EU still hosts the most child sexual abuse material in the world

Published:  Wed 26 Apr 2023

  • New IWF data shows that three in every five child sexual abuse reports are hosted in an EU member state 
  • Last year, 150,419 (59%) reports of confirmed child sexual abuse were hosted in the EU, a drop from 156,362 (62%) in 2021 
  • Netherlands hosts the highest number of child sexual abuse reports 82,605 (32%) in the EU, followed by Slovakia with 31,826 (12%) 
  • Findings demonstrate desperate’ need for EU’s proposed legislation to tackle child sexual abuse material  

The European Union still ranks highest in the world for hosting ‘horrific’ images and videos of child sexual abuse, with three in every five child sexual abuse reports (59%)* hosted in an EU member state. 

New figures released on Tuesday (April 25) by the Internet Watch Foundation (IWF) show that Europe remains a global hub for child sexual abuse material despite dropping from 62% in 2021, demonstrating ‘the desperate need… to embed EU regulation’ that prioritises the protection of children online. 

EU Hosting

Most of the reports (32%) were tracked to servers in the Netherlands, a reduction from 41% in 2021. Slovakia had the second highest number of reports in the EU, with hosting figures of 12%. 

The IWF is Europe’s largest hotline dedicated to finding and removing images and videos of child sexual abuse from the internet. It is the only European hotline with the legal powers to proactively search for this kind of content. 

In 2022, the IWF took steps to remove 255,571 reports of confirmed child sexual abuse imagery from the internet. Of these, 150,419 were hosted in an EU member state, compared with 156,362 reports in 2021. 

Reports actioned by the IWF are of webpages or URLs that can contain thousands of images of children being abused, tortured or raped, equating to millions in total. These children suffer repeatedly every time their abuse is uploaded, shared or sold on the internet. 

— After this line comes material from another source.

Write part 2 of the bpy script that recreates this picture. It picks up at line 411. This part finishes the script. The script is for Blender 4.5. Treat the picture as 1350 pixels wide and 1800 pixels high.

A record-breaking number of reports in 2022 (51,369) showed Category A child sexual abuse material. This is higher than the IWF has ever seen before, doubling from 25,000 URLs seen in 2020. 

Category A can include the most severe kinds of sexual abuse, including the rape of children, babies, and even newborns, as well as acts including bestiality, or sadism. 

IWF CEO Susie Hargreaves OBE said: “There is still much work to be done urgently to eradicate this horrific imagery from platforms and service providers in Europe, and around the world. 

“We cannot ever forget that every image contains a child who has been irrevocably harmed by a sexual predator. The effects of child sexual abuse continue to haunt survivors throughout their lives, and we must do our utmost to ensure their suffering is not unnecessarily prolonged by images of their abuse circulating on the internet.  

“These figures highlight the desperate need for the EU’s proposed legislation to tackle child sexual abuse material and embed regulation that will help organisations prioritise the protection of children on their networks and platforms. 

“Without the proposed new EU legislation to tackle child sexual abuse, companies will not be able to detect and remove child sexual abuse with clear legal certainty and there is a very real risk that an already bad record on hosting could potentially get worse. 

“It is vitally important that companies continue to detect this material, using the quality data sets provided to them by the IWF and others as part of their risk management processes and obligations. 

“And we need to act now, as evidence shows that the severity of the type of child sexual abuse identified and blocked by IWF analysts is getting worse. Category A web pages have doubled in number, increasing from 25,000 URLs in 2020 to 51,369 in 2022.”  

IWF data show the Netherlands also hosts the highest number of child sexual abuse reports in the world (82,605), followed by the United States with 37,285 (15%) and Slovakia with 31,826. 

When IWF analysts find imagery of child sexual abuse that fails UK law, they perform a trace on the URL to identify the location of the physical server that the content is hosted on to get it removed from the internet as fast as possible. 

The IWF then works with partner organisations and hotlines in other countries to get the criminal content removed from the server to ensure that the image has been removed from any sites – like websites, forums, or image hosts – that could link to it. 

The IWF is a founding member of INHOPE, the umbrella organisation for hotlines operating in Europe and around the world to identify and remove child sexual abuse material. In 2022 the IWF contributed 63% of all illegal content items to the INHOPE database.  

Some criminal child sexual abuse sites, especially those created specifically to share imagery for commercial gain, are dynamic and deliberately move their hosting from country to country to avoid removal.  

The IWF continues to track these sites when they change location and seeks to take them offline wherever they go. This trend has led to several new countries featuring in the top 10 of countries around the world hosting child sexual abuse material in 2022, such as the Slovak Republic.